Extracted entries:
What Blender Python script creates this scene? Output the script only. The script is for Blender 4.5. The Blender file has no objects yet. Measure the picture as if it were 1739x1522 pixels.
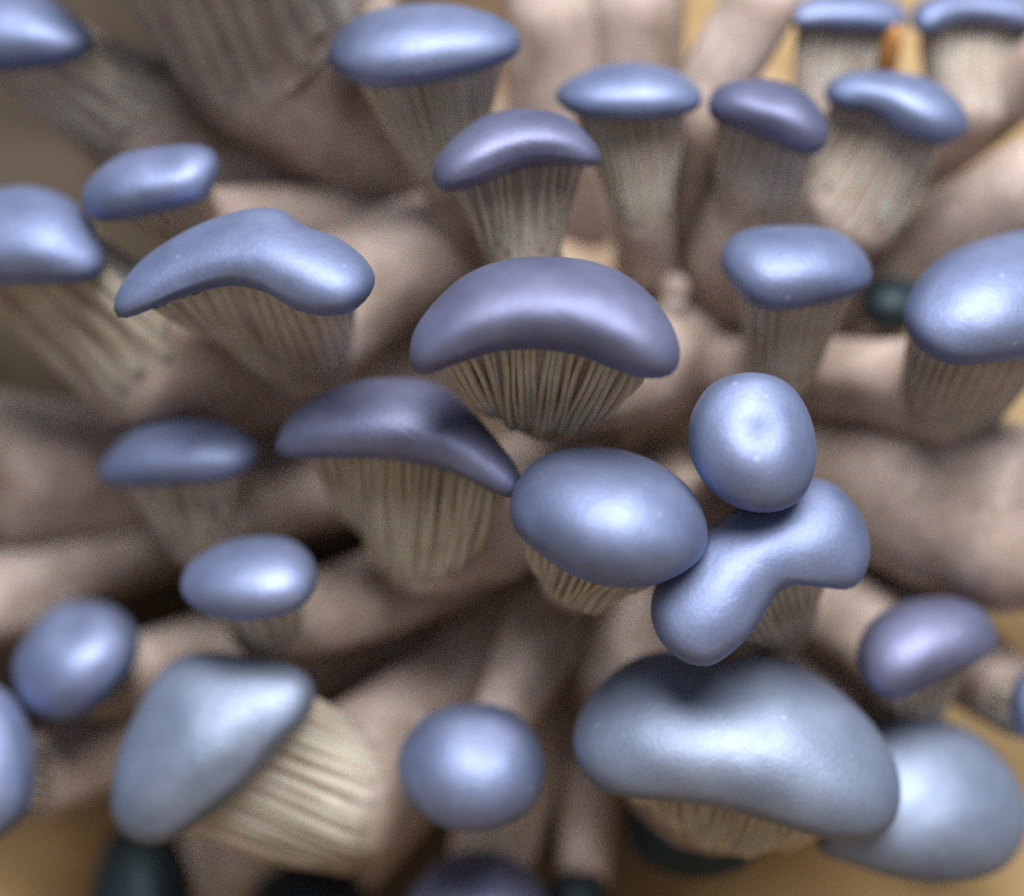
import bpy, math, random
import numpy as np
from mathutils import Vector, Quaternion, noise as mnoise

random.seed(7)
rng = np.random.default_rng(7)
sc = bpy.context.scene
C = sc.collection

# ------------------------------------------------------------------ camera, sky, sun, exposure
CM = 0.01                     # the cluster is a real size: about 12 cm across the view
DIST = 30.0                   # cm from lens to the plane in focus
PXCM = 150.0                  # photograph pixels per cm in that plane
CX, CY = 869.5, 761.0

cam = bpy.data.cameras.new('camera')
cam.sensor_width = 36.0
cam.lens = 36.0 * DIST / (1739 / PXCM)
cam.clip_start, cam.clip_end = 0.01, 50.0
cam.dof.use_dof = True
cam.dof.focus_distance = (DIST - 0.55) * CM
cam.dof.aperture_fstop = 4.6
cam_o = bpy.data.objects.new('camera', cam)
C.objects.link(cam_o)
cam_o.location = (0, -DIST * CM, 0)
cam_o.rotation_euler = (math.radians(90), 0, 0)
sc.camera = cam_o

SUN_EL, SUN_AZ = math.radians(49), math.radians(10)    # azimuth from the camera's side, positive to the right
w = bpy.data.worlds.new('World')
sc.world = w
w.use_nodes = True
nt = w.node_tree
bg = nt.nodes['Background']
sky = nt.nodes.new('ShaderNodeTexSky')
sky.sky_type = 'NISHITA'
sky.sun_disc = False
sky.sun_elevation = SUN_EL
sky.sun_rotation = math.pi - SUN_AZ
nt.links.new(sky.outputs['Color'], bg.inputs['Color'])
bg.inputs['Strength'].default_value = 0.05
sun = bpy.data.lights.new('sun', 'SUN')
sun.energy = 5.0
sun.angle = math.radians(44)
sun.color = (1.0, 0.985, 0.965)
sun_o = bpy.data.objects.new('sun', sun)
C.objects.link(sun_o)
d_to_sun = Vector((math.sin(SUN_AZ) * math.cos(SUN_EL), -math.cos(SUN_AZ) * math.cos(SUN_EL), math.sin(SUN_EL)))
sun_o.rotation_euler = d_to_sun.to_track_quat('Z', 'Y').to_euler()
sun_o.location = d_to_sun * 0.6
sc.view_settings.view_transform = 'Standard'
sc.view_settings.look = 'None'
sc.view_settings.exposure = 0.6
sc.cycles.use_denoising = False        # keep the sensor-like grain of the photograph
sc.view_settings.gamma = 1.0

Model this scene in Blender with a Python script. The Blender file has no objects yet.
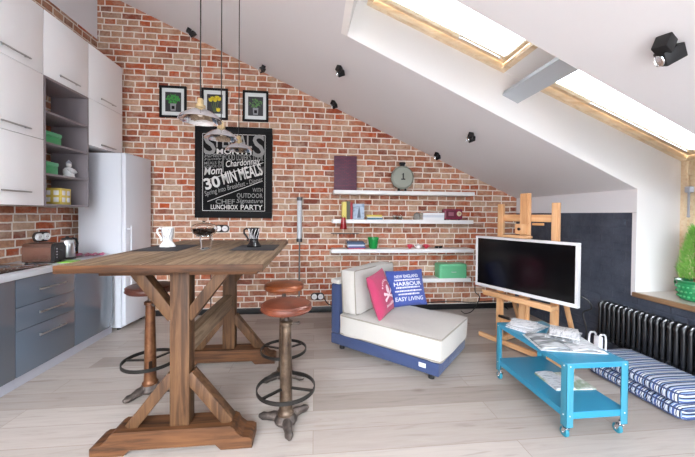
import bpy, bmesh, math, random
from mathutils import Vector, Matrix, Euler
random.seed(7)
PI = math.pi
scene = bpy.context.scene
COL = scene.collection

# ------------------------------------------------------------------ helpers
def lin(h):
    h = h.lstrip('#')
    o = []
    for i in (0, 2, 4):
        v = int(h[i:i + 2], 16) / 255
        o.append(v / 12.92 if v <= .04045 else ((v + .055) / 1.055) ** 2.4)
    return (o[0], o[1], o[2], 1)

class MB:
    """collects shapes into one mesh"""
    def __init__(self):
        self.bm = bmesh.new()
        self.T = Matrix.Identity(4)
    def _fin(self, verts, M):
        MM = self.T @ M
        for v in verts:
            v.co = MM @ v.co
    def box(self, c, s, rot=None, bev=0.0, seg=2):
        r = bmesh.ops.create_cube(self.bm, size=1)
        vs = r['verts']
        for v in vs:
            v.co = Vector((v.co.x * s[0], v.co.y * s[1], v.co.z * s[2]))
        if bev > 0:
            es = list({e for v in vs for e in v.link_edges})
            rb = bmesh.ops.bevel(self.bm, geom=es, offset=min(bev, min(s) * .49), segments=seg, profile=.5, affect='EDGES')
            fs = set(rb['faces'])
            vs = list({v for f in rb['faces'] for v in f.verts} | {v for v in vs if v.is_valid})
        M = Matrix.Translation(c)
        if rot is not None:
            M = M @ (rot if isinstance(rot, Matrix) else Euler(rot).to_matrix().to_4x4())
        self._fin(vs, M)
        return self
    def b2(self, lo, hi, bev=0.0):
        return self.box([(a + b) / 2 for a, b in zip(lo, hi)], [abs(b - a) for a, b in zip(lo, hi)], None, bev)
    def bar(self, p0, p1, w, t, up=(0, 0, 1), bev=0.0):
        """rectangular bar from p0 to p1; w along side, t along up"""
        p0, p1 = Vector(p0), Vector(p1)
        d = p1 - p0; L = d.length; d.normalize()
        u = Vector(up); s = d.cross(u)
        if s.length < 1e-5:
            s = d.cross(Vector((1, 0, 0)))
        s.normalize(); u = s.cross(d)
        M = Matrix((d, s, u)).transposed().to_4x4()
        return self.box((p0 + p1) / 2, (L, w, t), M, bev)
    def cyl(self, p0, p1, r0, r1=None, seg=20, caps=True):
        if r1 is None: r1 = r0
        return self.tube([p0, p1], [r0, r1], seg, caps)
    def tube(self, pts, r, seg=10, caps=True, closed=False):
        pts = [Vector(p) for p in pts]; n = len(pts)
        if not hasattr(r, '__len__'): r = [r] * n
        rings = []; prev = None
        for i, p in enumerate(pts):
            a = pts[(i - 1) % n] if (i > 0 or closed) else p
            b = pts[(i + 1) % n] if (i < n - 1 or closed) else p
            d = (b - a)
            d = d.normalized() if d.length > 1e-9 else Vector((0, 0, 1))
            if prev is None:
                q = Vector((0, 0, 1)) if abs(d.z) < .9 else Vector((1, 0, 0))
                s = d.cross(q).normalized()
            else:
                s = (prev - d * prev.dot(d))
                s = s.normalized() if s.length > 1e-6 else d.orthogonal().normalized()
            prev = s
            t = d.cross(s)
            rings.append([self.bm.verts.new(self.T @ (p + (s * math.cos(2 * PI * k / seg) + t * math.sin(2 * PI * k / seg)) * r[i])) for k in range(seg)])
        for i in range(n if closed else n - 1):
            A, B = rings[i], rings[(i + 1) % n]
            for k in range(seg):
                self.bm.faces.new((A[k], A[(k + 1) % seg], B[(k + 1) % seg], B[k]))
        if caps and not closed:
            self.bm.faces.new(list(reversed(rings[0]))); self.bm.faces.new(rings[-1])
        return self
    def lathe(self, prof, c=(0, 0, 0), seg=28, axis=None, wob=None):
        """prof: list of (r, z); axis: optional 4x4 placing local z"""
        M = Matrix.Translation(c) @ (axis if axis is not None else Matrix.Identity(4))
        M = self.T @ M
        rings = []
        for r, z in prof:
            if r < 1e-6:
                rings.append([self.bm.verts.new(M @ Vector((0, 0, z)))])
            else:
                rings.append([self.bm.verts.new(M @ Vector(((r * (wob(2 * PI * k / seg, z) if wob else 1)) * math.cos(2 * PI * k / seg),
                              (r * (wob(2 * PI * k / seg, z) if wob else 1)) * math.sin(2 * PI * k / seg), z))) for k in range(seg)])
        for A, B in zip(rings, rings[1:]):
            if len(A) == 1 and len(B) == 1: continue
            for k in range(seg):
                k2 = (k + 1) % seg
                if len(A) == 1: self.bm.faces.new((A[0], B[k2], B[k]))
                elif len(B) == 1: self.bm.faces.new((A[k], A[k2], B[0]))
                else: self.bm.faces.new((A[k], A[k2], B[k2], B[k]))
        return self
    def prism(self, poly, z0, z1, M=None):
        """poly in local xy, extruded along local z"""
        M = self.T @ (M if M is not None else Matrix.Identity(4))
        a = [self.bm.verts.new(M @ Vector((x, y, z0))) for x, y in poly]
        b = [self.bm.verts.new(M @ Vector((x, y, z1))) for x, y in poly]
        self.bm.faces.new(list(reversed(a))); self.bm.faces.new(b)
        n = len(poly)
        for i in range(n):
            self.bm.faces.new((a[i], a[(i + 1) % n], b[(i + 1) % n], b[i]))
        return self
    def face(self, pts):
        self.bm.faces.new([self.bm.verts.new(self.T @ Vector(p)) for p in pts]); return self
    def sphere(self, c, r, seg=14, sc=(1, 1, 1)):
        rr = bmesh.ops.create_uvsphere(self.bm, u_segments=seg, v_segments=max(6, seg // 2), radius=r)
        for v in rr['verts']:
            v.co = self.T @ (Vector(c) + Vector((v.co.x * sc[0], v.co.y * sc[1], v.co.z * sc[2])))
        return self
    def torus(self, c, R, r, seg=36, ts=8, M=None, a0=0, a1=2 * PI):
        M = M if M is not None else Matrix.Identity(4)
        full = abs(a1 - a0 - 2 * PI) < 1e-6
        n = seg if full else seg + 1
        pts = [Vector(c) + (M @ Vector((R * math.cos(a0 + (a1 - a0) * i / seg), R * math.sin(a0 + (a1 - a0) * i / seg), 0))) for i in range(n)]
        return self.tube(pts, r, ts, closed=full)
    def build(self, name, mat, parent=None, world=False, smooth=True, norm=True):
        bm = self.bm
        if norm: bmesh.ops.recalc_face_normals(bm, faces=bm.faces)
        if world and parent is not None:
            bm.transform(pm(parent).inverted())
        me = bpy.data.meshes.new(name)
        bm.to_mesh(me); bm.free()
        if smooth:
            me.polygons.foreach_set('use_smooth', [True] * len(me.polygons))
            me.set_sharp_from_angle(angle=math.radians(38))
        return link(name, me, mat, parent)

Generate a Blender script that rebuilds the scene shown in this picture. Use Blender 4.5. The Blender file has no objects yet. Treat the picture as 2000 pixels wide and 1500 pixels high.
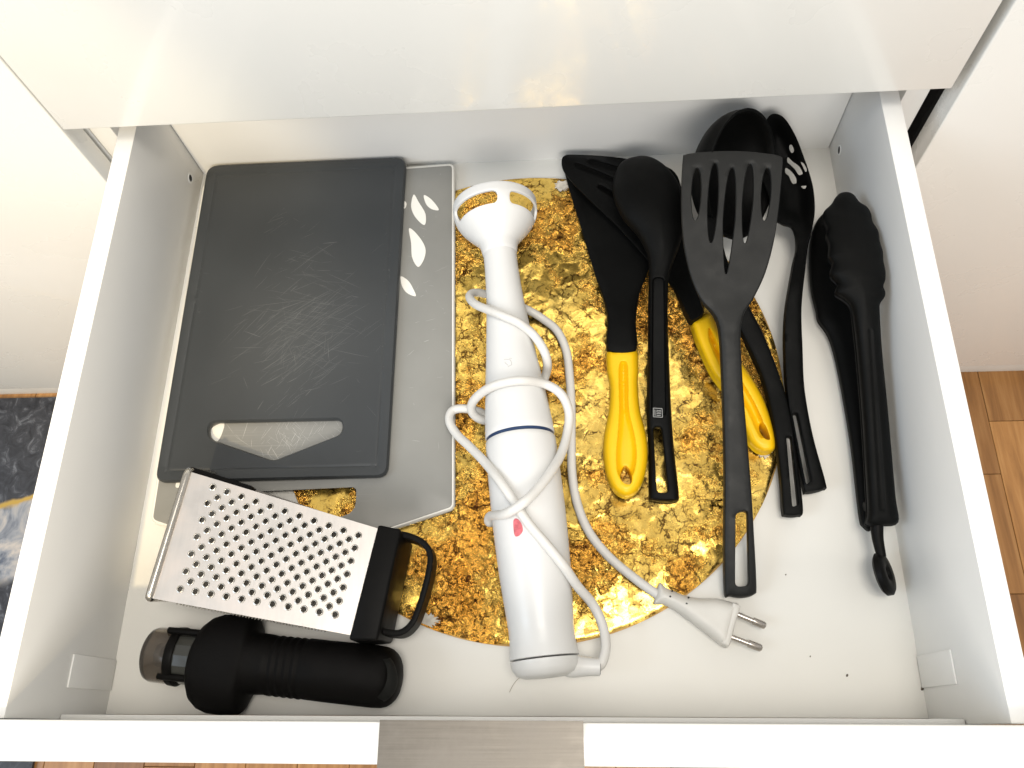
import bpy, bmesh, math, random
import numpy as np
from mathutils import Vector, Matrix
from mathutils.geometry import delaunay_2d_cdt
random.seed(4); rng = np.random.default_rng(4)
S = bpy.context.scene
COL = S.collection

# ------------------------------------------------------------------ camera
PITCH, ROLL, YAW, F = 0.4015, -0.1897, 0.1806, 1616.0
CAM = np.array([0.3072, -0.0075, 0.5604])
def _rot():
    cp, sp, cr, sr, cy, sy = math.cos(PITCH), math.sin(PITCH), math.cos(ROLL), math.sin(ROLL), math.cos(YAW), math.sin(YAW)
    Rx = np.array([[1, 0, 0], [0, cp, -sp], [0, sp, cp]])
    Rz = np.array([[cr, -sr, 0], [sr, cr, 0], [0, 0, 1]])
    Rw = np.array([[cy, -sy, 0], [sy, cy, 0], [0, 0, 1]])
    return Rw @ Rx @ Rz
ROT = _rot()
cd = bpy.data.cameras.new('camera'); cam = bpy.data.objects.new('camera', cd); COL.objects.link(cam)
cd.sensor_width = 36; cd.lens = F / 2000 * 36; cd.clip_start = 0.01; cd.clip_end = 50
M4 = Matrix.Identity(4)
for i in range(3):
    for j in range(3): M4[i][j] = ROT[i, j]
    M4[i][3] = CAM[i]
cam.matrix_world = M4; S.cycles.caustics_reflective = False
S.camera = cam

# ------------------------------------------------------------------ world, lamps, exposure
W_ = bpy.data.worlds.new('World'); S.world = W_; W_.use_nodes = True
bg = W_.node_tree.nodes['Background']; bg.inputs[0].default_value = (1.0, 0.97, 0.93, 1); bg.inputs[1].default_value = 0.43
S.view_settings.view_transform = 'Standard'; S.view_settings.look = 'None'
S.view_settings.exposure = 0.56; S.view_settings.gamma = 1
def lamp(name, kind, loc, target, energy, color, **kw):
    d = bpy.data.lights.new(name, kind); d.energy = energy; d.color = color
    for k, v in kw.items(): setattr(d, k, v)
    o = bpy.data.objects.new(name, d); COL.objects.link(o); o.location = loc
    o.rotation_euler = (Vector(target) - Vector(loc)).to_track_quat('-Z', 'Y').to_euler()
    return o
lamp('ceiling_light', 'AREA', (0.45, -0.12, 1.9), (0.27, 0.2, 0), 12, (1.0, 0.94, 0.85), shape='RECTANGLE', size=0.7, size_y=0.5)
lamp('front_fill_light', 'AREA', (0.45, -1.9, 1.6), (0.30, 0.35, 0.1), 30, (1.0, 0.96, 0.90), shape='RECTANGLE', size=1.4, size_y=0.9)  # fill light added to brighten the upper drawer front
lamp('window_light', 'AREA', (-1.3, -0.5, 1.35), (0.35, 0.25, 0.05), 10, (0.66, 0.82, 1.0), shape='RECTANGLE', size=0.9, size_y=0.9)
lamp('spot_lamp', 'SPOT', (-0.05, -1.35, 1.85), (-0.17, 0.33, 0.0), 95, (1.0, 0.80, 0.48), spot_size=math.radians(15), spot_blend=0.4, shadow_soft_size=0.03)

# ------------------------------------------------------------------ measuring: photo point + known height -> place in the drawer
def ray(px, py):
    px = np.asarray(px, float); py = np.asarray(py, float)
    d = np.stack([(px - 1000) / F, -(py - 750) / F, -np.ones_like(px)], -1)
    return d @ ROT.T
def at(px, py, z):
    d = ray(px, py); s = (np.asarray(z) - CAM[2]) / d[..., 2]
    return CAM + s[..., None] * d
def atx(px, py, x):
    d = ray(px, py); s = (x - CAM[0]) / d[..., 0]; return CAM + s[..., None] * d
def aty(px, py, y):
    d = ray(px, py); s = (y - CAM[1]) / d[..., 1]; return CAM + s[..., None] * d

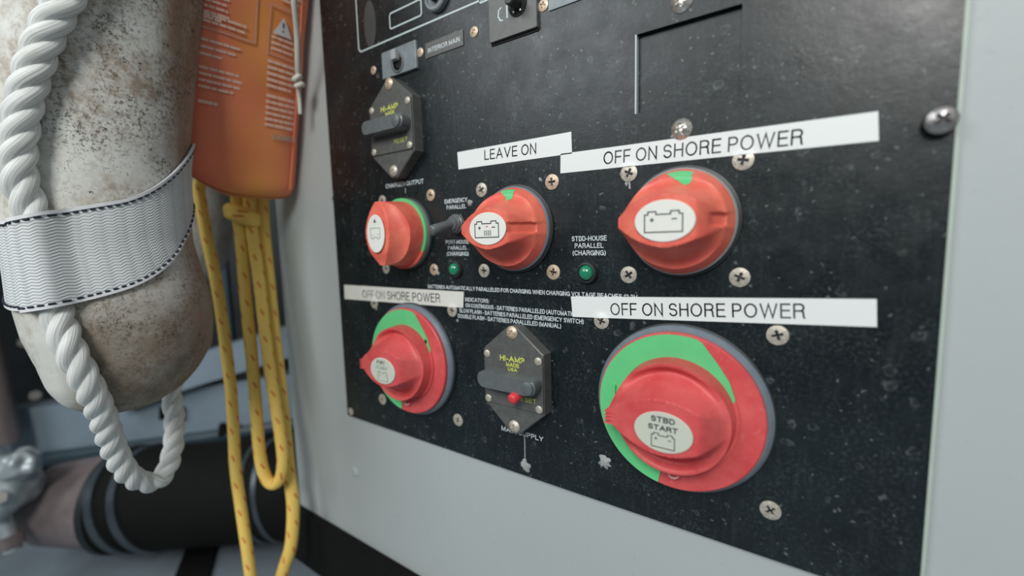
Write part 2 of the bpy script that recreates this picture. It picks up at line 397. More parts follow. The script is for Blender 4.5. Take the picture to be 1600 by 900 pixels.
def catmull(pts, step):
    P = [Vector(p) for p in pts]; P = [P[0] * 2 - P[1]] + P + [P[-1] * 2 - P[-2]]; out = []
    for i in range(1, len(P) - 2):
        d = (P[i + 1] - P[i]).length; k = max(1, int(d / step))
        for j in range(k):
            t = j / k; a, b, c, e = P[i - 1], P[i], P[i + 1], P[i + 2]
            out.append(.5 * ((2 * b) + (c - a) * t + (2 * a - 5 * b + 4 * c - e) * t * t + (3 * b - a - 3 * c + e) * t ** 3))
    out.append(P[-2]); return out
def resample(P, step):
    out = [P[0]]; acc = 0
    for a, b in zip(P, P[1:]):
        d = (b - a).length
        while acc + d >= step:
            k = (step - acc) / d; a = a.lerp(b, k); out.append(a.copy()); d = (b - a).length; acc = 0
        acc += d
    return out
def tube(name, P, r, mat, parent=None, seg=12, flat=1.0, T=None, N=None):
    if N is None: T, N = frames(P)
    V = []; F = []; n = len(P); s = [0]
    for i in range(1, n): s.append(s[-1] + (P[i] - P[i - 1]).length)
    for i in range(n):
        B = T[i].cross(N[i]); ri = r(i / (n - 1)) if callable(r) else r
        for j in range(seg):
            a = 2 * math.pi * j / seg; V.append(P[i] + N[i] * (math.cos(a) * ri) + B * (math.sin(a) * ri * flat))
    for i in range(n - 1):
        for j in range(seg): F.append((i * seg + j, i * seg + (j + 1) % seg, (i + 1) * seg + (j + 1) % seg, (i + 1) * seg + j))
    nf = len(F); F.append(tuple(range(seg))); F.append(tuple((n - 1) * seg + j for j in range(seg)))
    def uv(fi, vi):
        if fi >= nf: return (0, 0)
        j = vi % seg
        if j == 0 and fi % seg == seg - 1: j = seg
        return (j / seg, s[vi // seg])
    return obj(name, (V, F), mat, parent, smooth=60, uv=uv)
mm = .001

# ------------------------------------------------------------------ setting
# the painted bulkhead carries the panel; its left end and lower edge are free
def wall_mesh():
    # face with a pocket behind the instrument cut-out
    return box3(-.2725, 1.3, .0, .03, -.2325, 1.3)
tag(obj('wall_front', wall_mesh(), M_wall), 'light grey painted bulkhead behind the black switch panel', kind='structure')
tag(obj('trim_1', box3(-.284, 1.3, -.004, .03, -.2885, -.2325), M_hose), 'black strip along the foot of the grey bulkhead', kind='structure')
FZ = -.40
tag(obj('floor', box3(-1.6, 1.6, -2.0, 1.2, FZ - .02, FZ), M_floor), 'grey painted floor of the machinery space', kind='structure')
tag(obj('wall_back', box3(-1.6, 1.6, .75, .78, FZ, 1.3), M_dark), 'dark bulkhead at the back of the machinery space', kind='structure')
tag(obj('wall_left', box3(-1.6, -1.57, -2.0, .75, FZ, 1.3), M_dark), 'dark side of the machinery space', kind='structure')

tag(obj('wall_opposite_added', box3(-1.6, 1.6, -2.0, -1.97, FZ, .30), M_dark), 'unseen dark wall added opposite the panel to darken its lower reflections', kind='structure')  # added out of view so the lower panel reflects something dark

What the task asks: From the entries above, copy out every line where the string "with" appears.

Solution:
Model this scene in Blender with a Python script. The Blender file has no objects yet.
    # face with a pocket behind the instrument cut-out